Thursday, November 12, 2015

Squatter Settlements

Areas of dense, low-quality housing around many large cities in the developing world, usually formed by illegal occupation, or “squatting,” of unclaimed land. Squatter communities are created by the migration of poor, rural residents to cities who are drawn there by the push-pull concept, especially the allure of higherpaying jobs. Over the past forty years many urban areas in the developing world have witnessed a surge in new arrivals from the hinterland they serve, and the supply of local housing has simply been unable to keep pace with the increase in population. New residents have therefore been forced to build ramshackle sheds on unclaimed or public land. 

Globally, an enormous number of people live in squatter settlements, with some estimates running as high as one billion, and in some cities the residents living in such conditions may approach one-quarter of the population, although exact figures for the number of people living in local squatter neighborhoods are frequently difficult to obtain. In the Spanish-speaking countries of Latin America squatter settlements are locally referred to as barrios, while in Brazil a community of illegal residents is called a favela. The city of Sao Paulo, Brazil’s most populous city, has more than 600 of these settlements, and the United Nations estimates that about 26 percent of Brazil’s total population lives as squatters. In South Africa the local squatter settlements are called shanty towns.

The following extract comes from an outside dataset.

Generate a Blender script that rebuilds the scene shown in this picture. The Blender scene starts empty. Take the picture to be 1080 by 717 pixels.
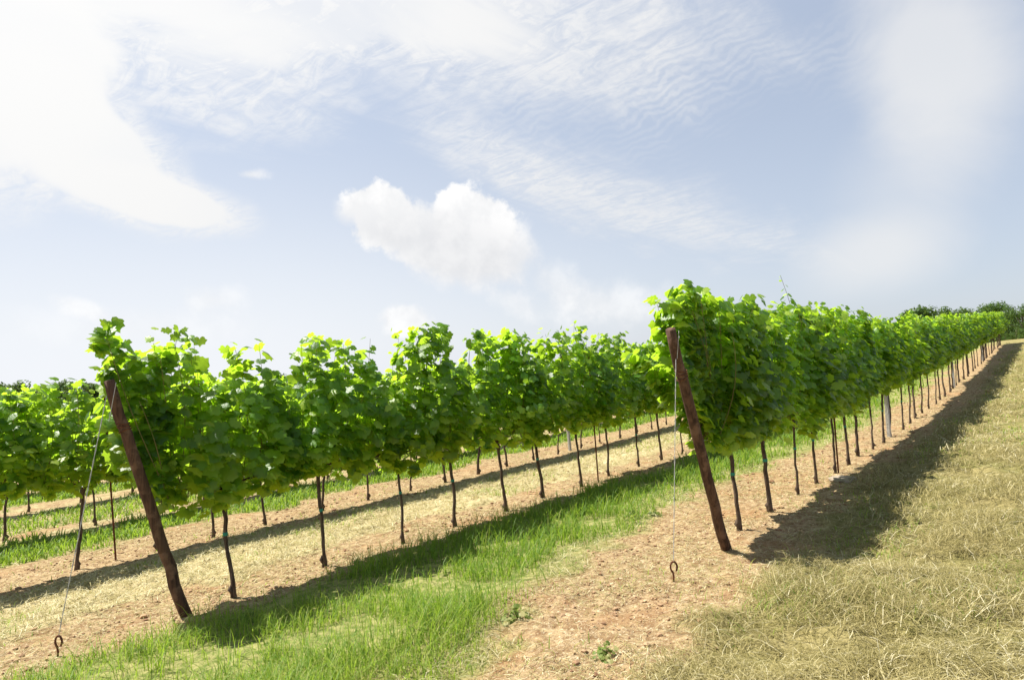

The shanty towns found around South African cities have expanded exponentially over the past 20 years, due to the elimination of the laws that prohibited blacks from settling in many urban areas. Under the system of apartheid, the white-dominated government had created some squatter communities by forcefully relocating illegal residents to maintain racial segregation in urban areas; but as apartheid was dismantled, many rural blacks migrated to the cities and established new shanty towns. 

Regardless of where the squatter settlement is located, all such developments share some basic characteristics. Housing is inferior, often built haphazardly on unstable ground like the sides of hills and ravines. Building materials are usually scrap wood and sheet metal, cardboard and plastic. Most of the structures lack flooring, and frequently thousands of shacks, perhaps homes to ten thousand people, are constructed without any plumbing. Because the settlement is illegal and unplanned, in most cases streets are unpaved, narrow, and lack any naming system or other means of identification, just as individual residences have no numeral system of location. Running water is often available only at some distance, because water lines are usually not supplied to squatter settlements by municipal governments, and communal spigots are frequently the only source of water.